Exercise aim:
Extract, unchanged, every line from the top of the material below through the line with "from mathutils import Vector, Matrix", and no more.
:: Data section
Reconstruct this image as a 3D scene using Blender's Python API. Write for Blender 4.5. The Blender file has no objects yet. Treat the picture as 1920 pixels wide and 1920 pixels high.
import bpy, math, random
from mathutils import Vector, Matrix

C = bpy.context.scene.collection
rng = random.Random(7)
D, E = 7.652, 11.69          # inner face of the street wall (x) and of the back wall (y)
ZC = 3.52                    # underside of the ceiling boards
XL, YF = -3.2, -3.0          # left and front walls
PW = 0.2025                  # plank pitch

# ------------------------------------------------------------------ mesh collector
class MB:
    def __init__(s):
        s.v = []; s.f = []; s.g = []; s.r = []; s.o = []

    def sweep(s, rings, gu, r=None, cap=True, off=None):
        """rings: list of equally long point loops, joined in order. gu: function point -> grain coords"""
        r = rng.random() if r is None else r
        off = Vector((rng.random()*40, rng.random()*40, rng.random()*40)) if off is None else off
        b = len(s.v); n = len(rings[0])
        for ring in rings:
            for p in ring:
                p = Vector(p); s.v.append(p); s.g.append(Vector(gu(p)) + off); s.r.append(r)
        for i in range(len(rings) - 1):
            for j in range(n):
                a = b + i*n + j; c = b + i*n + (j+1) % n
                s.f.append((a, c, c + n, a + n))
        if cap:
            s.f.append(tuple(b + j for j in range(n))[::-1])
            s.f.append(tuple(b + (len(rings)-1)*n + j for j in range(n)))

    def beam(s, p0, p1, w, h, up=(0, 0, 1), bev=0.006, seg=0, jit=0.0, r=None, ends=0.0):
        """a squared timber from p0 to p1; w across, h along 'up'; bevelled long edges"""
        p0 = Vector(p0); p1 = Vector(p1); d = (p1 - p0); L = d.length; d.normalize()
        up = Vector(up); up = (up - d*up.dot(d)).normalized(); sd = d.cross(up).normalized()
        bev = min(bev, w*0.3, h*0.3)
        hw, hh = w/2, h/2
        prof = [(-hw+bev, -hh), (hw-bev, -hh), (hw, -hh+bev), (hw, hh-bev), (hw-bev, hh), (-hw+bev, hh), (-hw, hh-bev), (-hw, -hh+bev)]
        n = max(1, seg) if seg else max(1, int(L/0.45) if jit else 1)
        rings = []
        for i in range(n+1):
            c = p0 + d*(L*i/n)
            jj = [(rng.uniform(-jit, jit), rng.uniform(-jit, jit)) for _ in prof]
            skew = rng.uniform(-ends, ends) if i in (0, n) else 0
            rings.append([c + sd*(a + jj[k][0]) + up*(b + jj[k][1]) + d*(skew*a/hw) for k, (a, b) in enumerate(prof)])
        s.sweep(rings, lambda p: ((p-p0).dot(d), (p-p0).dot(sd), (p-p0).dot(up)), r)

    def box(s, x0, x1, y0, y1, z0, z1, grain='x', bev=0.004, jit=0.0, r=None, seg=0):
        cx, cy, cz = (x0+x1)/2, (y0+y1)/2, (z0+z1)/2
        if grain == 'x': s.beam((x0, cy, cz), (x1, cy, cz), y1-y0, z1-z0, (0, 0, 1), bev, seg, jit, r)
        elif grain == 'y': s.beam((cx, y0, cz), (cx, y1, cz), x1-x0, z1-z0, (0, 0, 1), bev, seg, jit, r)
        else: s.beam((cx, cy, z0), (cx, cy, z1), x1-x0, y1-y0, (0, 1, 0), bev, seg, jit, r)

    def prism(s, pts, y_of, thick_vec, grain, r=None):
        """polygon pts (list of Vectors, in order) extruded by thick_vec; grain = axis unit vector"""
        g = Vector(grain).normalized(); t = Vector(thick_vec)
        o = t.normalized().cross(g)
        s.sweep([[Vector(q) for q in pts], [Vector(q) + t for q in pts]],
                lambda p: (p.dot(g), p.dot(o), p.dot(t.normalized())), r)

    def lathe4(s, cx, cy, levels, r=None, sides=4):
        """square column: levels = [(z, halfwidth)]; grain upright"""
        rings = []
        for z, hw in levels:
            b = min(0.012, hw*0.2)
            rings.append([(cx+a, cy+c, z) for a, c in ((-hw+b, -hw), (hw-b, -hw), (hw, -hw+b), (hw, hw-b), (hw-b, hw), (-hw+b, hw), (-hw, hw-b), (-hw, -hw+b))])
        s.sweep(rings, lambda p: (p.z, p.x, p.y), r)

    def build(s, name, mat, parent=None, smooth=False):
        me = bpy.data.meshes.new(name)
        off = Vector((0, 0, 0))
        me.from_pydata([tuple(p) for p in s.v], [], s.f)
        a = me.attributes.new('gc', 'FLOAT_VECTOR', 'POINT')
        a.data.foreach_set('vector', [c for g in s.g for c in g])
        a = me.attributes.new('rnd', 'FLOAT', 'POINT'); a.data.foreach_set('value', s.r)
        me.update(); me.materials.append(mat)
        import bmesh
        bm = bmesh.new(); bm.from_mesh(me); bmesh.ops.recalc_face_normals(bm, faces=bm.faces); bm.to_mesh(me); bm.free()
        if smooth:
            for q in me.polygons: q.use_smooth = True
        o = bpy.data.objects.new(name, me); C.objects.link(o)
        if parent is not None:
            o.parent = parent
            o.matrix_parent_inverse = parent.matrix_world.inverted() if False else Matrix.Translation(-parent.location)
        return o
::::
Answer to the problem:
Reconstruct this image as a 3D scene using Blender's Python API. Write for Blender 4.5. The Blender file has no objects yet. Treat the picture as 1920 pixels wide and 1920 pixels high.
import bpy, math, random
from mathutils import Vector, Matrix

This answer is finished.